Like every other year, I wish that this year will be calmer, healthier, happier and all the jing bang

When I think back to 2018, the underlying thread through all the events, conversations, milestones seem to have been "discontent". I was quite surprised when this thought popped up in my mind. I don't think that I'm a dissatisfied person by nature.. usually happy and content with whatever life gives me. But in the last one year, I've felt that nothing was enough. There was a lot of complaining - both internally in my thoughts and externally.

At work;  with the usual politics. I was known as the problem solver, the person everyone turned to to sort out difficult client situations, messed up projects.. But, that didn't translate to the rewards I expected. Explanations were given, like all explanations it didn't really matter.. Lots of changes at work, abusive clients, people I knew personally were treated badly with the firm turning a blind eye to those incidents.
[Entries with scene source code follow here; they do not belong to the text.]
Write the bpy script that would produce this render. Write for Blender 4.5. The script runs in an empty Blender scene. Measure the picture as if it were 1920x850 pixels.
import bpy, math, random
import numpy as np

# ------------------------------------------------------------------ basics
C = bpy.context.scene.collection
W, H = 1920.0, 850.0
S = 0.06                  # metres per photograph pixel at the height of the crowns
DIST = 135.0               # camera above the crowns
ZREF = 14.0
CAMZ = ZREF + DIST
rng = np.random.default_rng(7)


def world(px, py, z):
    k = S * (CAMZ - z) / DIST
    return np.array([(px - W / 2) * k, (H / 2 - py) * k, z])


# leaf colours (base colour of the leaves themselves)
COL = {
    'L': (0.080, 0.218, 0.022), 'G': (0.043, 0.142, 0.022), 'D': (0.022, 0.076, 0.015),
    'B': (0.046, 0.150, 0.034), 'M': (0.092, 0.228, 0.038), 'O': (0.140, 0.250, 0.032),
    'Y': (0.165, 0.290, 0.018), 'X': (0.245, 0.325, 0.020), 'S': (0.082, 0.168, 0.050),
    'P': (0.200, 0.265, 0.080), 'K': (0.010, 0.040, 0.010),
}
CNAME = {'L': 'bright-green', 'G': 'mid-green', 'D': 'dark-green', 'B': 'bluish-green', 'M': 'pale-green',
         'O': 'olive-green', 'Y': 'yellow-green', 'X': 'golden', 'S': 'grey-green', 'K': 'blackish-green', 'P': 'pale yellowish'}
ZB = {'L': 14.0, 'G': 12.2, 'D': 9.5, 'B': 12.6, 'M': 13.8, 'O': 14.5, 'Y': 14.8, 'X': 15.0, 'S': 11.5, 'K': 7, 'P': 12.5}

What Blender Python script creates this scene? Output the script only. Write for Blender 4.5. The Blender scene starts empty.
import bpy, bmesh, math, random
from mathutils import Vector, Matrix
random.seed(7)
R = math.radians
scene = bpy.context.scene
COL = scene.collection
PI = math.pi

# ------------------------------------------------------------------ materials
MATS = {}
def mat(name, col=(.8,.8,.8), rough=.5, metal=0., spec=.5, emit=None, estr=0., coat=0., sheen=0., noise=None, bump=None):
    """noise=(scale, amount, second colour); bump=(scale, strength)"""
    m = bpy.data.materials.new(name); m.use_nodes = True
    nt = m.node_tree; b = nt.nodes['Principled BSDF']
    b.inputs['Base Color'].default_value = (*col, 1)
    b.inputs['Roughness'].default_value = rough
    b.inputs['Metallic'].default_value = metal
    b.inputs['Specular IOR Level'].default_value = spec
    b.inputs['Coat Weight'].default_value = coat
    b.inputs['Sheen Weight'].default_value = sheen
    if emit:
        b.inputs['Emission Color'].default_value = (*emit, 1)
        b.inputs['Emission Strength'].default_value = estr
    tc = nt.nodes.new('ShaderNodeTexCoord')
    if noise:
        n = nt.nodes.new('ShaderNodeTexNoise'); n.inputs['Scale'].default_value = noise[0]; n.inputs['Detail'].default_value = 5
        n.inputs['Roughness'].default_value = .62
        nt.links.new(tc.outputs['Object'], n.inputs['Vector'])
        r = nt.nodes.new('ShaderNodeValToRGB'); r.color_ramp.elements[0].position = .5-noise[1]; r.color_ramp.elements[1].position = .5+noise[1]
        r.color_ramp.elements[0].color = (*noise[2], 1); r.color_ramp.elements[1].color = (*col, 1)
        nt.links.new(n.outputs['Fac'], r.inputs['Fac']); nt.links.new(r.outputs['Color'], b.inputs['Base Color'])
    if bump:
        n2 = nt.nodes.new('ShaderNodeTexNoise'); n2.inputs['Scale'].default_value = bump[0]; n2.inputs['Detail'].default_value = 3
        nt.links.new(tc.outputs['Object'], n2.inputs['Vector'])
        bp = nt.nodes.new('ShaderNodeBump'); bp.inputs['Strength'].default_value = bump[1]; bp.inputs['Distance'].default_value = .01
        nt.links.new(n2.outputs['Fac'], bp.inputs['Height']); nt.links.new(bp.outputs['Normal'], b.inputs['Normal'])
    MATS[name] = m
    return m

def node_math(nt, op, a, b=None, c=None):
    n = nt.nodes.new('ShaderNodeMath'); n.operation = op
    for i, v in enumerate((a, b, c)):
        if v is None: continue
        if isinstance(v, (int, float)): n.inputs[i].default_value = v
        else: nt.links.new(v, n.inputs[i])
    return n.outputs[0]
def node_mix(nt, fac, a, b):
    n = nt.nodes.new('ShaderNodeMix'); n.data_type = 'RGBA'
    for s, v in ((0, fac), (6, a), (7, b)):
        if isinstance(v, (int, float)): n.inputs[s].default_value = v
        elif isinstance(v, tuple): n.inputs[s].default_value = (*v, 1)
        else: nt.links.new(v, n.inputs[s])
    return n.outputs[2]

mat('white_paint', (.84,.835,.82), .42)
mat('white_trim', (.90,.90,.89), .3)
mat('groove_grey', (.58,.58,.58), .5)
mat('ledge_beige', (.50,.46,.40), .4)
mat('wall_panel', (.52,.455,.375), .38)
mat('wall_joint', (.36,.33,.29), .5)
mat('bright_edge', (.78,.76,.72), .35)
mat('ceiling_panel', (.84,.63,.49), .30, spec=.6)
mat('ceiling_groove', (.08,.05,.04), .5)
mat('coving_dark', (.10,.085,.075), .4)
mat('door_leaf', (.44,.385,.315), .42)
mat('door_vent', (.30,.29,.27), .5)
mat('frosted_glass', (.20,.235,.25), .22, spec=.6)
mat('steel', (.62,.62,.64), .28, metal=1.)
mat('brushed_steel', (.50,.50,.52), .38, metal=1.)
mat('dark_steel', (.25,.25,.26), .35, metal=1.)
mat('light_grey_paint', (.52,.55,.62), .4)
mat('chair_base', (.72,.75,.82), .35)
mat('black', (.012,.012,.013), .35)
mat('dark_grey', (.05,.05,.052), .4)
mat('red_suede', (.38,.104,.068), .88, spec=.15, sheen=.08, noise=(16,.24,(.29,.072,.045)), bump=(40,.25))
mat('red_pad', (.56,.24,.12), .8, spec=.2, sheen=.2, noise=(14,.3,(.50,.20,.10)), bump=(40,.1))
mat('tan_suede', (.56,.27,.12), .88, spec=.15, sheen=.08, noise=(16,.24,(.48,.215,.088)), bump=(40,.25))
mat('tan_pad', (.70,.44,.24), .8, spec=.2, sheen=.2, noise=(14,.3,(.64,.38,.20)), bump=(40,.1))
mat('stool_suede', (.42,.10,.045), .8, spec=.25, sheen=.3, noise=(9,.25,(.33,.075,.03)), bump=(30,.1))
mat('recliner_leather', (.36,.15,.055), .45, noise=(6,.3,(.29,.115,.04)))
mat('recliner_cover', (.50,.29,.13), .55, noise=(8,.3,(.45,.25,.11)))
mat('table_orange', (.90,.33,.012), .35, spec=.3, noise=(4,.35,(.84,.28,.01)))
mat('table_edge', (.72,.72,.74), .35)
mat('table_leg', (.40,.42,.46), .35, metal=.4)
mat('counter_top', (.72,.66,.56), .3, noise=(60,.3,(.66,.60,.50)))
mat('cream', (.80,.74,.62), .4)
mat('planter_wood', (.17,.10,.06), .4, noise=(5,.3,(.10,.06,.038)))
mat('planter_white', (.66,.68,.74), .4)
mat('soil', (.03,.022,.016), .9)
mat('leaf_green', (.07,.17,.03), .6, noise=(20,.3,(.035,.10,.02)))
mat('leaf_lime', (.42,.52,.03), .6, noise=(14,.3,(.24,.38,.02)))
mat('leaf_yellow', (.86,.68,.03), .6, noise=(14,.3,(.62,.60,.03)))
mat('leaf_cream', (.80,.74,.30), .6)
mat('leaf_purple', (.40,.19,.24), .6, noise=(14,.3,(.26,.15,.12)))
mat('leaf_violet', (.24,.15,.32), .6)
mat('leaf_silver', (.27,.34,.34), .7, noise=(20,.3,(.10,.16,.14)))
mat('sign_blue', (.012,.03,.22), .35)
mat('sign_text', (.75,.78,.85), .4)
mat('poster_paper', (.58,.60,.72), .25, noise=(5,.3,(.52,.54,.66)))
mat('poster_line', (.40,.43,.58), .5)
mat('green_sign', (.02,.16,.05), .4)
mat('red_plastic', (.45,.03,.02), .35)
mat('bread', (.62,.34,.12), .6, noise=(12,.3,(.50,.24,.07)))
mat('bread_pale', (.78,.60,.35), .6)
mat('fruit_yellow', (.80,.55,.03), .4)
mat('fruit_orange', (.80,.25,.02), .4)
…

I was disillusioned with the leadership and disengaged.

At home; there was the usual tussle on time. And the competition for attention - the kids, BH,dogs.. It would usually end with me shouting at everybody and then feeling guilty and miserable for hours. Contradictory actions. Mowgli had his issues this year and we were to blame partly. Whatever said and done, we failed to provide him that safety net. Bambi was also neglected amidst all the hungama. I would make million resolutions to be calm, mindful, relax  but nothing was practiced. Wasn't able to carve out family time on a regular basis. There was no routine to our days. It just seemed to be running from one chaos to another.

Pushing the BH to detail out what he wants to do was easier said than done. A lot of discontent there also. My frustration that things didn't seem to be moving and his that he was still thinking through. Resentment from both sides that the other just didn't understand.

Health; the year in which I spent the most on dietitians and what not! The last straw was the dietitian telling me that it was poor gut health and low metabolism. I thought the diets were supposed to fix that! The weight has been increasing in spite of everything.

General dissatisfaction with family. The feeling of being taken for granted and never given our due increased to a crescendo this year with a lot of small incidents. Where before, I would sweep these under the carpet, this year I hoarded them and made them bigger and bigger in my mind. Led to a shift in relationships, indifference towards relationships that were quite precious to me and so on.

By the end of the year, I just wanted it to get over and be done with. Haven't felt this disinterested with life in ages. And so distracted. Trying to do at least three things at a time. Answering emails and what not during office calls. Haven't cooked anything special this year. No weekly menu planning, no routines set. There was no joy in doing. It was as if I needed to tick these things off my list and then start my Life. What I forgot this year was that this is Life!!!